The transcontinental railway was opened in 1869.  This was a likely means of transport.  I haven't seen any passenger lists for the railway.  

Why would they want to leave Croyden?  Have you BEEN to Croyden?  OK, it's nicer now, but wasn't a hotbed of industry in 1906.
It looks like you might have some chain migration here.  A brother is in San Mateo.  Other things to consider:
Who did they come with?  Check the census and directories for possible friends and relatives.
Was religion a factor?
What was their occupation in England?  In the US?
What was going on in San Mateo in the 1910s?  Lumber?  Mining?  Construction?
Any financial incentives to come here?  Newspaper ads?  Employment?

Check the California Digital Newspaper Collection.  There are some articles about the estates you mentioned around that time period.

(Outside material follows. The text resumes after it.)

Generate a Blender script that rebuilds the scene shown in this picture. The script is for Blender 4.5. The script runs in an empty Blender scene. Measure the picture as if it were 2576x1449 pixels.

I always think there's a reason families moved to a particular place at a particular time.
- VG

My family name gets spelled many different ways once you get back to the 17th and 18th C. What is the best way to decide on how you enter a name in Ancestry or your software of choice? Birth record? Death?  Also, how best to enter the names people went by when those bore no relation to their formal name.
The VG responds: The purpose of posting online for any site is for people to find you.  In this case, you're better off using the most common recent spelling for the name of the tree.  I've seen some names using variations with a slash "Smith/Smythe tree".  And I've seen come cases where it gets unmanageable, with every possible variation in the name in every single entry.

For your own records, you may find that the name changes over generations.  On my tree, I use the older spelling for those generations, switching to the recent one later.  Try to be consistent within the records for an individual, so that you don't end up with three different names for the same person.
Which to use when the records can't agree?  Birth records are usually reliable, death records less so, census not at all.  But I try to find the way my ancestor signed him/her self and use that.

When the name they used is not their legal/formal name?  The standard is usually to record the name as on documents, with the common name in brackets.  "John Percival (Bud) Smith".  Remember you want people to find them when they may not be aware of the common usage name.

And of course if you use too many spelling variations, it plays havoc with your index!